Anna (Beth Riesgraf) suffers from a severe case of agoraphobia, one that has prohibited her from leaving her house for the past ten years. Her phobia is so crippling that her only source of human interaction comes from her dying brother Conrad (Timothy T. McKinney) and a local delivery boy named Danny (Rory Culkin). When a trio of criminals – J.P. (Jack Kesy), Harry (Martin Starr), and Vance (Joshua Mikel) – break into Anna’s home, and realize that she is unable to flee when given the opportunity, all signs point to an easy payday for the group. However, when Anna get the impression that her captors may not let her live as initially promised, she has no choice but to let her true nature show.

Quickly turning the tables on the unsuspecting trio, Anna sets in motion a series of events that show home is more than merely were the heart is. Revealing her house to be a fun house of terror, the thugs find themselves in a desperate fight for their survival.

Following in the steps of other female empowering home invasion films, such as Panic Room and more recently You’re Next, Adam Schindler’s Shut In takes great pleasure in watching the once shy Anna evolve into a ruthless butt-kicking heroine. Anna administers such a blood curdling comeuppance that, for a brief moment at least, the viewer actually feels a tinge of pity for the intruders. Riesgraf delivers a wonderful performance, one in which she skillfully displays both Anna’s bloodlust and her emotional vulnerability, that makes it hard not to root for Anna even when her actions may be crossing the line.

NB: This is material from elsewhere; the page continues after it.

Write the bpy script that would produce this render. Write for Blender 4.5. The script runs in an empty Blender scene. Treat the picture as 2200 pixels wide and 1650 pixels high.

Where Shut In runs into problems is in its attempt to be something greater than a film in which the audience watches a women slowly torture her would-be captors. It is in Schindler’s quest to explain how Anna came to posses such an elaborate home, complete with a moving staircase, where the narrative stumbles through its own trap door. What starts off as a gripping thriller soon dissolves into a predictable tale of repentance akin to the Saw franchise. Anna is not simply putting the men through the ringer for kicks, she is trying to teach them a lesson, make them openly atone for their sins.

Unfortunately by time Anna’s past is revealed, the film’s ridiculous leaps in logic are simply too gaping to ignore. This is only emphasized further by the nonsensical choices the characters make in the last act. Decisions that serve no other purpose than to set up the final battle, whose outcome audiences will see coming from a mile away. While it is always nice to see directors showcasing kick-ass female characters on the big screen, Shut In lacks the cohesive story to sustain its premise.